Have a bathtub lesson to teach preschool children how to wash themselves in a bathtub. This learning activity will involve a large happy-looking doll, a container that resembles a bathtub and bath supplies. You can be artistic and add tissue paper inside the bathtub and toys on the surface to make it look imaginative. Invite every child around you to pretend to wash the doll. You can even use a bar of soap and toy washcloth as props.

Explain the basic body parts of the doll and the order of washing. Have each child take a turn to pretend washing the doll. When they're done, give them a ribbon that says, "Bath Washing Professional," or something to that affect.

Famous Dentist Day

Make a fun-filled day to celebrate your own "Dentist Day" holiday. Write it on a calendar to build up excitement. On this day, invite a real dentist to come in as a guest to teach kids how to brush their teeth. Have the dentist use a large prop of a goofy toothbrush to show everyone step-by-step how to brush their teeth. Show some X-rays of teeth and what happens when ugly cavities form. Show a cartoon video of plaque-fighting heroes that will hopefully spark laughter.

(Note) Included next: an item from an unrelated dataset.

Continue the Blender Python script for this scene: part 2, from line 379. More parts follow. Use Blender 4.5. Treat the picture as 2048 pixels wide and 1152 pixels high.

Later, you can have everyone draw and colour a picture of a happy tooth. When the day is done, give everyone a little baggie of dental hygiene gifts to bring home, so they can practice what they learnt.

My Picnic Cut-outs

Teaching preschoolers the importance of the food chart is important for nutrition education. Have a food chart poster handy and teach them the basics about healthy food, such as apples and bread, and unhealthy food, such as like ice cream and soda. Have an entire table full of old food catalogues, a pile of safety scissors and craft glue all waiting for them to use. Also have copies of a checkered picnic blanket, either regular paper-sized or larger.

Spend a class period having everyone cut out all of the healthy foods on the food chart. Glue and arrange them on a picnic blankets. They kids are allowed to have only one desert. Have them hand in the cutouts so you can grade and then hang them up around the room as a reward.